**PROBLEM REQUIREMENTS:**
Show every line that has the string "pixels" in it.
==========
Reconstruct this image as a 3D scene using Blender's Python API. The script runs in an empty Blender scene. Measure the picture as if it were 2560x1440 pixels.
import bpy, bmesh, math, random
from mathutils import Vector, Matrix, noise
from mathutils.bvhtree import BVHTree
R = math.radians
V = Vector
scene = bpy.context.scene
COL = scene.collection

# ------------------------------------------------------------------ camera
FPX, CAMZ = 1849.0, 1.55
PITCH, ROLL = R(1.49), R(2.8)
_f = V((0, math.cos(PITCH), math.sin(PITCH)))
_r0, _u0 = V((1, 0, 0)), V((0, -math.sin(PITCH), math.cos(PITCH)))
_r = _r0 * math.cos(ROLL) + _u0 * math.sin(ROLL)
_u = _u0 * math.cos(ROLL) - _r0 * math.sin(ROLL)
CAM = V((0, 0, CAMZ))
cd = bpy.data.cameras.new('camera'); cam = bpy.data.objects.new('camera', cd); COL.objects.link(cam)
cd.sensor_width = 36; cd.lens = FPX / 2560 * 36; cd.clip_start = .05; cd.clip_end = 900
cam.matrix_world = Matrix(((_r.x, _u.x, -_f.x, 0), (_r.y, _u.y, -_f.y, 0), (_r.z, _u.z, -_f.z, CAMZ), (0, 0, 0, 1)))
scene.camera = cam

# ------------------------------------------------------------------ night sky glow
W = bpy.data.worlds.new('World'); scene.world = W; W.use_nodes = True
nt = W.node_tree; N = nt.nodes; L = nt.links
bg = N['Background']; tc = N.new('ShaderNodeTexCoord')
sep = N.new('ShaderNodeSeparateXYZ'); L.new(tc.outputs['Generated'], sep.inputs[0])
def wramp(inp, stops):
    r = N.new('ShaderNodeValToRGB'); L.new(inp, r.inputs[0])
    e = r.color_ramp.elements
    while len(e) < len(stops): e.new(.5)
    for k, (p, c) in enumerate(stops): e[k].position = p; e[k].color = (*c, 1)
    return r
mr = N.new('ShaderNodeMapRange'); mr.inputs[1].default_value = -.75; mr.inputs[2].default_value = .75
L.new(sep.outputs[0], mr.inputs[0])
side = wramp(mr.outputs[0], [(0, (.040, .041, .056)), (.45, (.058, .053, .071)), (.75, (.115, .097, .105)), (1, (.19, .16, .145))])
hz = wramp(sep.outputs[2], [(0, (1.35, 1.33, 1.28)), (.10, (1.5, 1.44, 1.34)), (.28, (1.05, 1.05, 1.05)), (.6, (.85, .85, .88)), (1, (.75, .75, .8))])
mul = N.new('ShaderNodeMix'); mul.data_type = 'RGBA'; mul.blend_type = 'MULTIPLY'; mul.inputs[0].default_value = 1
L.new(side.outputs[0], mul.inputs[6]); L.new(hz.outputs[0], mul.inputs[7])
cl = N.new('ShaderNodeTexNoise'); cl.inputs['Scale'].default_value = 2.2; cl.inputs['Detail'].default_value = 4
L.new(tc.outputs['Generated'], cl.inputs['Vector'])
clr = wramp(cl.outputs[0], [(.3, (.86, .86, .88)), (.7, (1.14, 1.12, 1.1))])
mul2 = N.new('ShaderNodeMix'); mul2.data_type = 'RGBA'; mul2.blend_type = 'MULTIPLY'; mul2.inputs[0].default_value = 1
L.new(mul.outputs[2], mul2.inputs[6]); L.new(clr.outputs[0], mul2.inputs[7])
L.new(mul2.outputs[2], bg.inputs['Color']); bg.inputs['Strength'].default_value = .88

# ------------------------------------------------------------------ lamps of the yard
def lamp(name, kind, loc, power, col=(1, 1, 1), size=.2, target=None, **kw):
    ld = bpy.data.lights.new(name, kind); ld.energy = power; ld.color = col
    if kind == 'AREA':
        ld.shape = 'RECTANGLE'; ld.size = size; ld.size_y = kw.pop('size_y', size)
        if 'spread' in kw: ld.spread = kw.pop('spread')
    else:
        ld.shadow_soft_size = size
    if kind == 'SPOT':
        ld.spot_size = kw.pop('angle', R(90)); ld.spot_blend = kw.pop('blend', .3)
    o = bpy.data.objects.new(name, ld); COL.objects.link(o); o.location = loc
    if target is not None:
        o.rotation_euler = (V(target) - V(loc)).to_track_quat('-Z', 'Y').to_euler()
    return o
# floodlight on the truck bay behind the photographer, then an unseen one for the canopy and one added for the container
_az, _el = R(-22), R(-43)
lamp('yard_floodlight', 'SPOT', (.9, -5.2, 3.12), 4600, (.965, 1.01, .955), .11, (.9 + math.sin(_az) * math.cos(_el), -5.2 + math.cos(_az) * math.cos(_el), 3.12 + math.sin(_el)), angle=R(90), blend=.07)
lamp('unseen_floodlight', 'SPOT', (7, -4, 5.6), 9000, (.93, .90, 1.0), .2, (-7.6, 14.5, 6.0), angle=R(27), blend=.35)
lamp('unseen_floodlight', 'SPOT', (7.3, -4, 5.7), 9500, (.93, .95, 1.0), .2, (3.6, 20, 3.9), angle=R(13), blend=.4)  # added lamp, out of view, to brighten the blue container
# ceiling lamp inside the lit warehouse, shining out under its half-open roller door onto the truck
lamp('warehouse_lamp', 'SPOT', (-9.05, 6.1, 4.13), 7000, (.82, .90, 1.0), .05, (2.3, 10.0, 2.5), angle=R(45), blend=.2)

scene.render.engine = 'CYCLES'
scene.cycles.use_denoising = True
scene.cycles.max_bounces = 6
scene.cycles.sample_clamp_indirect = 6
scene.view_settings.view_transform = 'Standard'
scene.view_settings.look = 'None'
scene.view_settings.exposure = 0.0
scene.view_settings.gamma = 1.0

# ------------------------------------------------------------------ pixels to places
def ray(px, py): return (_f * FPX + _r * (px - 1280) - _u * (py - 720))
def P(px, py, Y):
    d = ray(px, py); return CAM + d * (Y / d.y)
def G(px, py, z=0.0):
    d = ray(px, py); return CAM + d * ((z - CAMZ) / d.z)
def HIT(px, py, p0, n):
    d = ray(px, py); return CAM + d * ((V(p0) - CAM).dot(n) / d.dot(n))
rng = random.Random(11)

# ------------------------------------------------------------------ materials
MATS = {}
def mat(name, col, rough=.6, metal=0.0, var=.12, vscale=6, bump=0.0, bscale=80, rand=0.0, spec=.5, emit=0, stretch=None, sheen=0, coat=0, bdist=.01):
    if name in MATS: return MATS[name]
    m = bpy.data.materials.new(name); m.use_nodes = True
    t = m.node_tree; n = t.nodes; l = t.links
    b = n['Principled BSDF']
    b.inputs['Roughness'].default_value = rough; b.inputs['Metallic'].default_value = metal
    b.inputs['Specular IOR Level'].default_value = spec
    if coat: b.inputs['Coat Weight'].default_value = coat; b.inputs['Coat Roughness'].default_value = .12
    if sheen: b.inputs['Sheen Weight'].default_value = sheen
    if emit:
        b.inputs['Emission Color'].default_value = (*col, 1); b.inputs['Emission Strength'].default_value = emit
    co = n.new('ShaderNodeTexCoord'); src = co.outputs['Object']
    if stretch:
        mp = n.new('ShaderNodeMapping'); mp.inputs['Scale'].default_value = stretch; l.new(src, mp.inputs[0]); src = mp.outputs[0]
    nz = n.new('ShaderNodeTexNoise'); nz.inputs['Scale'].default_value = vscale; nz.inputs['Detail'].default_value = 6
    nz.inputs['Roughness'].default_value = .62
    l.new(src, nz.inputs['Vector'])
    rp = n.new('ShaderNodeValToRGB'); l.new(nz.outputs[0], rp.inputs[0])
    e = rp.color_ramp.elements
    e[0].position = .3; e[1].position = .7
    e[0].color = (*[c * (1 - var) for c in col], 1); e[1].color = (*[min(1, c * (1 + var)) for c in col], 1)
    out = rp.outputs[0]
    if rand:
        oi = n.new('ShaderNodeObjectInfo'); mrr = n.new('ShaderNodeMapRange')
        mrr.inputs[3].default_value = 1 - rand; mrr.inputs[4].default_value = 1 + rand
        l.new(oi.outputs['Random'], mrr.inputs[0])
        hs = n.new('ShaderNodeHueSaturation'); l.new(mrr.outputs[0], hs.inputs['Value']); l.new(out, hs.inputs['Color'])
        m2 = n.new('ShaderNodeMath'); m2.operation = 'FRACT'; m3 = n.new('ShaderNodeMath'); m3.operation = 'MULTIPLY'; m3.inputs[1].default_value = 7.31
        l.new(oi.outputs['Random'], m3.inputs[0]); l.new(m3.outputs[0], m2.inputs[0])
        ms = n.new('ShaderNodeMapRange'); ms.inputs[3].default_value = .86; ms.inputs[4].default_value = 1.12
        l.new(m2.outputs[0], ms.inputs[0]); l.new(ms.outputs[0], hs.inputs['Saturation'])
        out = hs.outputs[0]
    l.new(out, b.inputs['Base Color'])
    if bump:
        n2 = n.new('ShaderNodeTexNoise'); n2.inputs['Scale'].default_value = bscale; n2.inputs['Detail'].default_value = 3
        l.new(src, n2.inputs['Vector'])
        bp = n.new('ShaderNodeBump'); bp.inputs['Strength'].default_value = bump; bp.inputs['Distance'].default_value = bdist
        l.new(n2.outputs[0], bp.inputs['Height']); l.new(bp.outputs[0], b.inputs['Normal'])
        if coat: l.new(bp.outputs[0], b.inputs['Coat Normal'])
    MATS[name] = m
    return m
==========
**OUTPUT BELOW:**
Reconstruct this image as a 3D scene using Blender's Python API. The script runs in an empty Blender scene. Measure the picture as if it were 2560x1440 pixels.
# ------------------------------------------------------------------ pixels to places